# Dataset extract start

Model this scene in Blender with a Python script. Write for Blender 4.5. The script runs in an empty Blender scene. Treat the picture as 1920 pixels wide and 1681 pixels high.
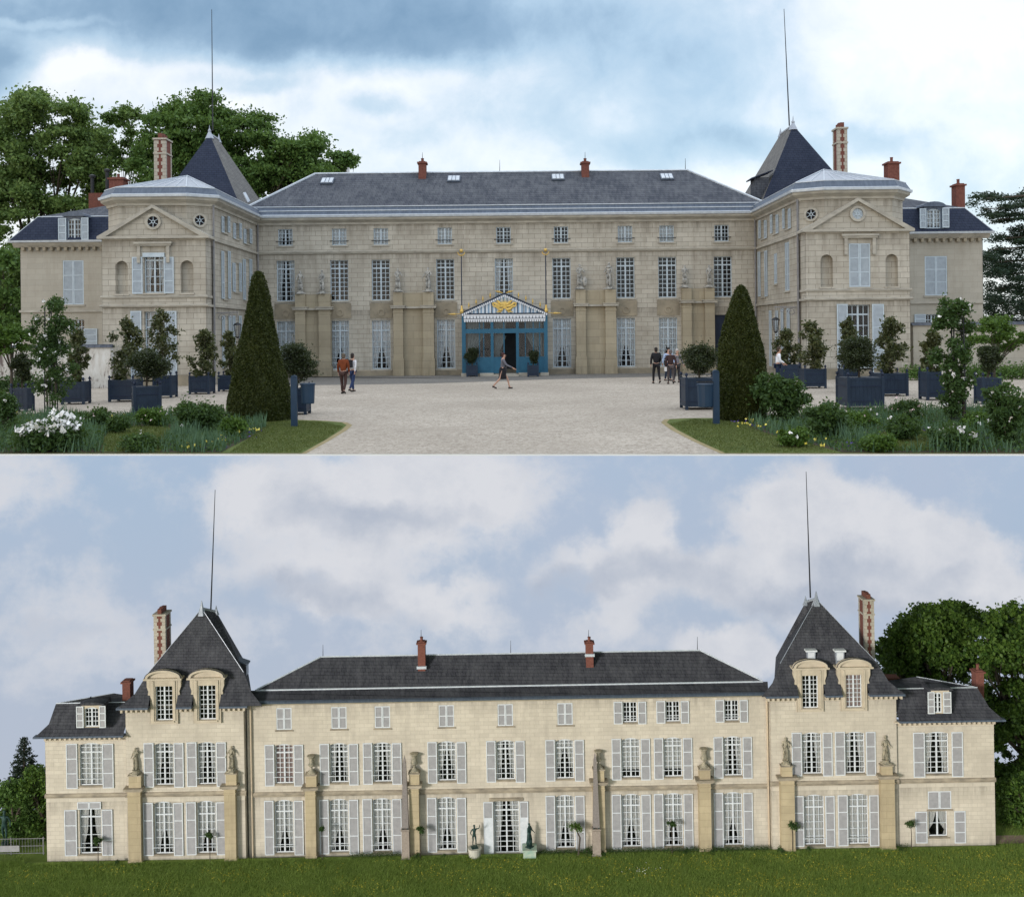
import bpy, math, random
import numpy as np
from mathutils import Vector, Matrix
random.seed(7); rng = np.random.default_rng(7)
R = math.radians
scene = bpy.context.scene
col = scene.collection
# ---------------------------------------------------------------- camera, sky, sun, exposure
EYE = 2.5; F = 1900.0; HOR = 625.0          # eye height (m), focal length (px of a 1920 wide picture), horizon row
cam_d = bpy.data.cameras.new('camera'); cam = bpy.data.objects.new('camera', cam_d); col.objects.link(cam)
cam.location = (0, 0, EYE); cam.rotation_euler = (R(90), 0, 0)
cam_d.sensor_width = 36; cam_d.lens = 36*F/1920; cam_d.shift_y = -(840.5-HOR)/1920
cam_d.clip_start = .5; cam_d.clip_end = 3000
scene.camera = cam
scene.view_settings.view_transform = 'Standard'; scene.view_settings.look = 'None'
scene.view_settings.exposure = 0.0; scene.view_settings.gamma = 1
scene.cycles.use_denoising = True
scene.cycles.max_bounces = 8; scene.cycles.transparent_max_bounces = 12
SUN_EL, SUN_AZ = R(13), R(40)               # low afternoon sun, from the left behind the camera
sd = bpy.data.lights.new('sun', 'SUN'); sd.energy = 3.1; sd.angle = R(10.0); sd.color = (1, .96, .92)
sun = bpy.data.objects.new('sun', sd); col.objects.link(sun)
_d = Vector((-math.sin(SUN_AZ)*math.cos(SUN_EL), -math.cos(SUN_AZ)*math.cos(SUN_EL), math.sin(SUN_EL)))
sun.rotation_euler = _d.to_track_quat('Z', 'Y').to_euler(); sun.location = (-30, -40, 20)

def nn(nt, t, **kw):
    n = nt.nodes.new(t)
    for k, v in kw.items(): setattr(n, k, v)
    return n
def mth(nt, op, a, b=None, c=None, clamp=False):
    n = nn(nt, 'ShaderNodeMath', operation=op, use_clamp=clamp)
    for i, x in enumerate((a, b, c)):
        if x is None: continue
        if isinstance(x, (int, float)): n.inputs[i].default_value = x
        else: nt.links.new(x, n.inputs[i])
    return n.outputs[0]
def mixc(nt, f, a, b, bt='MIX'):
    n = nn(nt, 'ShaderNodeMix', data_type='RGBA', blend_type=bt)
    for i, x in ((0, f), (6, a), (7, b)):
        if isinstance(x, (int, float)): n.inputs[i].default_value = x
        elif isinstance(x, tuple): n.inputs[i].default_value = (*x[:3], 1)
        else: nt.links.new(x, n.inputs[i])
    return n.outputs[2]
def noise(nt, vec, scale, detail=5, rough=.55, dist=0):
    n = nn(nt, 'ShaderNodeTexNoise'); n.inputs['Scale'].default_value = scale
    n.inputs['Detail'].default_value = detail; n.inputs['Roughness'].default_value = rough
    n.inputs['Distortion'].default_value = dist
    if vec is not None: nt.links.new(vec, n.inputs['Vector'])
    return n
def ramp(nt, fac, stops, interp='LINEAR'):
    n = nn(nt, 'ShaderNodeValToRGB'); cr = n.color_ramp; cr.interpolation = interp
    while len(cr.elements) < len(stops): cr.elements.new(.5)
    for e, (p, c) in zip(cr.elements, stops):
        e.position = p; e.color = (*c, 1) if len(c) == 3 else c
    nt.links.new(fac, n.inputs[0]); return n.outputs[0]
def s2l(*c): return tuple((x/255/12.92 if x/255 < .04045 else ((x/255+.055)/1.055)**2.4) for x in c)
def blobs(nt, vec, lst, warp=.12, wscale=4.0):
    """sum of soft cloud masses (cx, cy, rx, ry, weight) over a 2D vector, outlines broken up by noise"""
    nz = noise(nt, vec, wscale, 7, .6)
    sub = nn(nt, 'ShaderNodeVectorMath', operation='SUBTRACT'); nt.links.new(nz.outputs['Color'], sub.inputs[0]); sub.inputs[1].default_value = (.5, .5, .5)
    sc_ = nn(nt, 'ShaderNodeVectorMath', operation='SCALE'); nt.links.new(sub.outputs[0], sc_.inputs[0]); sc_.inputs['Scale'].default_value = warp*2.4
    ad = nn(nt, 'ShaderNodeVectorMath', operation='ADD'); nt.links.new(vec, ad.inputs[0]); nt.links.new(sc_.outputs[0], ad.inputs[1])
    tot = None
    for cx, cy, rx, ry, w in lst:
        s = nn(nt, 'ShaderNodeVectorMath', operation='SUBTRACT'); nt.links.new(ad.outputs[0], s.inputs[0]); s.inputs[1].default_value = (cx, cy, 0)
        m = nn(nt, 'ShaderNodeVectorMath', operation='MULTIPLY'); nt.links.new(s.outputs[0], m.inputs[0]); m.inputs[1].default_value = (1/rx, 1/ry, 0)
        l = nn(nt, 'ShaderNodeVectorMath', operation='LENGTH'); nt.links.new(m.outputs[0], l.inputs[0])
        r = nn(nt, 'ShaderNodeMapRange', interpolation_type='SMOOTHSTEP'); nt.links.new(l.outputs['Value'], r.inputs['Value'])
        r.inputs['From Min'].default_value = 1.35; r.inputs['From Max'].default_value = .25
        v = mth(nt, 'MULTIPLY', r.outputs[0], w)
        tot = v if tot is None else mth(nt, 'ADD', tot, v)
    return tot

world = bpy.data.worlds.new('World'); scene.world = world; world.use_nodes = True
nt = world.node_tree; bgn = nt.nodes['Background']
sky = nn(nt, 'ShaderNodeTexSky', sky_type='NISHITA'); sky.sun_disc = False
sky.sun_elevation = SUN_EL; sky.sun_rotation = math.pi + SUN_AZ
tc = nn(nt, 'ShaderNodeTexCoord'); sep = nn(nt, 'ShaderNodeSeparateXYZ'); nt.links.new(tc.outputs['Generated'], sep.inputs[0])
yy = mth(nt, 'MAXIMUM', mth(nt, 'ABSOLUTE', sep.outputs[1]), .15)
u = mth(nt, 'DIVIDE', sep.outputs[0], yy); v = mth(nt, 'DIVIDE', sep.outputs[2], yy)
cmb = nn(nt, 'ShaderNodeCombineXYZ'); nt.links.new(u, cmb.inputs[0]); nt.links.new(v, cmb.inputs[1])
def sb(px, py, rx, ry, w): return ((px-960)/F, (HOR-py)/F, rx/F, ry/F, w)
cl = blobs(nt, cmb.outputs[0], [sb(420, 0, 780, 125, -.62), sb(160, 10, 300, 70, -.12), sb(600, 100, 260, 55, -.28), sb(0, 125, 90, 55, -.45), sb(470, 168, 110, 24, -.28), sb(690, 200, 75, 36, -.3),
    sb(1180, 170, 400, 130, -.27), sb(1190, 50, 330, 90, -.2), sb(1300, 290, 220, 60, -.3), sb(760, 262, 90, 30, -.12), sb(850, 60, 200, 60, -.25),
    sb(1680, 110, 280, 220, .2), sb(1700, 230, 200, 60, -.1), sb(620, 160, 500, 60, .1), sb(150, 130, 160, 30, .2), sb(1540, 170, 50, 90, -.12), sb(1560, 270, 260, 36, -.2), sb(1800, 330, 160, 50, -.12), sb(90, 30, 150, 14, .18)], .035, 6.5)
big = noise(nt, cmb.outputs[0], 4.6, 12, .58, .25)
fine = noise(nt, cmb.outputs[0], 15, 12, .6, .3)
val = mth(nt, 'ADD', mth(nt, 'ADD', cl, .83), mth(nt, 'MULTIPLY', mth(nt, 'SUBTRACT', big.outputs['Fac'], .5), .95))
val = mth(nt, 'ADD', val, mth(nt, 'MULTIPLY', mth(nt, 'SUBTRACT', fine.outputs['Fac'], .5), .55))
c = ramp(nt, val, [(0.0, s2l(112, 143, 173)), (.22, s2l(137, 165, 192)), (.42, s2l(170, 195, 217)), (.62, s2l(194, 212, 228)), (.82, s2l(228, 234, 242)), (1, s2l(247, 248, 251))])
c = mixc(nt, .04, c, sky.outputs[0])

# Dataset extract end

Report each line of the material above where the word "picture" appears.

## Right answer
Model this scene in Blender with a Python script. Write for Blender 4.5. The script runs in an empty Blender scene. Treat the picture as 1920 pixels wide and 1681 pixels high.
EYE = 2.5; F = 1900.0; HOR = 625.0          # eye height (m), focal length (px of a 1920 wide picture), horizon row